**WHAT THIS TASK INVOLVES**
Write out the data below exactly as given, without any of its pictures.

• • • • • • •

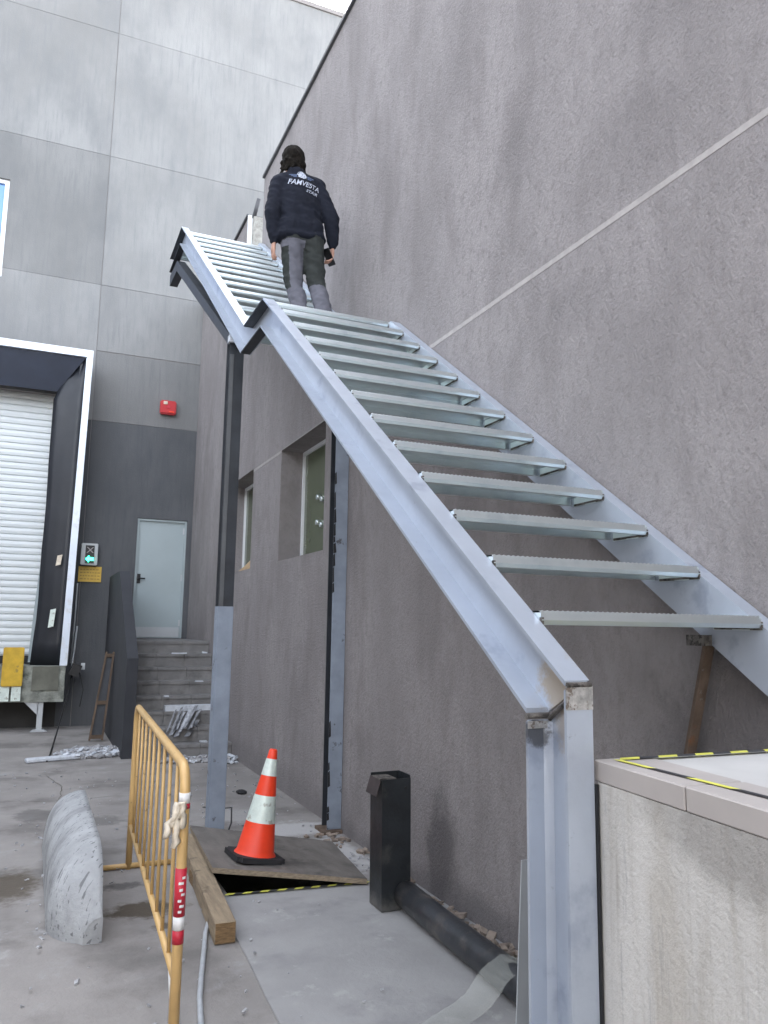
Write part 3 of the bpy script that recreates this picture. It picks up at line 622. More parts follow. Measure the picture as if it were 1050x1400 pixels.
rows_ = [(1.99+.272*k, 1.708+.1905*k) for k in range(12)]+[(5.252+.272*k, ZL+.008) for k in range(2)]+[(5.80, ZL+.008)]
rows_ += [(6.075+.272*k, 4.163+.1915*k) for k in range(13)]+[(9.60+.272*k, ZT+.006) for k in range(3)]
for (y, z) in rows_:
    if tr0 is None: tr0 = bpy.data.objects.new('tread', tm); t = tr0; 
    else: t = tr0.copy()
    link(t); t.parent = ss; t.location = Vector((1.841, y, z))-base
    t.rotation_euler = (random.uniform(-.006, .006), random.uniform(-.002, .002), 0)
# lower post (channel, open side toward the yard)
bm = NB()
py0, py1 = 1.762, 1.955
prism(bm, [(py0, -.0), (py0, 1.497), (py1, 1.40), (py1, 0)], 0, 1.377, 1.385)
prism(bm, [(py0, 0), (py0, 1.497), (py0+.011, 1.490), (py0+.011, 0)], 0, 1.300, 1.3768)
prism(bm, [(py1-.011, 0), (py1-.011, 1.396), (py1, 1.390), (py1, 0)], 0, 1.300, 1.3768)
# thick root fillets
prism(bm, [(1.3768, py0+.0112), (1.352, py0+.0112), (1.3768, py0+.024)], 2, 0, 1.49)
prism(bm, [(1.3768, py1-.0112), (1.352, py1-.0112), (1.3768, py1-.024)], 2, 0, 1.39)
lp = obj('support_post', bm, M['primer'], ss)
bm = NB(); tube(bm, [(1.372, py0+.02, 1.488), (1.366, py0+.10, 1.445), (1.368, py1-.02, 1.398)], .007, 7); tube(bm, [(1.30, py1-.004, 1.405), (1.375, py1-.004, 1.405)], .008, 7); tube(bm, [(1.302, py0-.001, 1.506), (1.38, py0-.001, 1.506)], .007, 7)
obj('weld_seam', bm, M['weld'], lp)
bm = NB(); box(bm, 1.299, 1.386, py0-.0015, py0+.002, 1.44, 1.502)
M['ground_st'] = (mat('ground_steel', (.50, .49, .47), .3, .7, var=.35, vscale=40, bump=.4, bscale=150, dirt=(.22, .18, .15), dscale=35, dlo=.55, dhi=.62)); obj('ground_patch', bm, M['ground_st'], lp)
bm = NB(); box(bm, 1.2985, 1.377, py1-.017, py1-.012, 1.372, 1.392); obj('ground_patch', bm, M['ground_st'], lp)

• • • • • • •

**RESULT OF THE EXERCISE**
Write part 3 of the bpy script that recreates this picture. It picks up at line 622. More parts follow. Measure the picture as if it were 1050x1400 pixels.
rows_ = [(1.99+.272*k, 1.708+.1905*k) for k in range(12)]+[(5.252+.272*k, ZL+.008) for k in range(2)]+[(5.80, ZL+.008)]
rows_ += [(6.075+.272*k, 4.163+.1915*k) for k in range(13)]+[(9.60+.272*k, ZT+.006) for k in range(3)]
for (y, z) in rows_:
    if tr0 is None: tr0 = bpy.data.objects.new('tread', tm); t = tr0; 
    else: t = tr0.copy()
    link(t); t.parent = ss; t.location = Vector((1.841, y, z))-base
    t.rotation_euler = (random.uniform(-.006, .006), random.uniform(-.002, .002), 0)
# lower post (channel, open side toward the yard)
bm = NB()
py0, py1 = 1.762, 1.955
prism(bm, [(py0, -.0), (py0, 1.497), (py1, 1.40), (py1, 0)], 0, 1.377, 1.385)
prism(bm, [(py0, 0), (py0, 1.497), (py0+.011, 1.490), (py0+.011, 0)], 0, 1.300, 1.3768)
prism(bm, [(py1-.011, 0), (py1-.011, 1.396), (py1, 1.390), (py1, 0)], 0, 1.300, 1.3768)
# thick root fillets
prism(bm, [(1.3768, py0+.0112), (1.352, py0+.0112), (1.3768, py0+.024)], 2, 0, 1.49)
prism(bm, [(1.3768, py1-.0112), (1.352, py1-.0112), (1.3768, py1-.024)], 2, 0, 1.39)
lp = obj('support_post', bm, M['primer'], ss)
bm = NB(); tube(bm, [(1.372, py0+.02, 1.488), (1.366, py0+.10, 1.445), (1.368, py1-.02, 1.398)], .007, 7); tube(bm, [(1.30, py1-.004, 1.405), (1.375, py1-.004, 1.405)], .008, 7); tube(bm, [(1.302, py0-.001, 1.506), (1.38, py0-.001, 1.506)], .007, 7)
obj('weld_seam', bm, M['weld'], lp)
bm = NB(); box(bm, 1.299, 1.386, py0-.0015, py0+.002, 1.44, 1.502)
M['ground_st'] = (mat('ground_steel', (.50, .49, .47), .3, .7, var=.35, vscale=40, bump=.4, bscale=150, dirt=(.22, .18, .15), dscale=35, dlo=.55, dhi=.62)); obj('ground_patch', bm, M['ground_st'], lp)
bm = NB(); box(bm, 1.2985, 1.377, py1-.017, py1-.012, 1.372, 1.392); obj('ground_patch', bm, M['ground_st'], lp)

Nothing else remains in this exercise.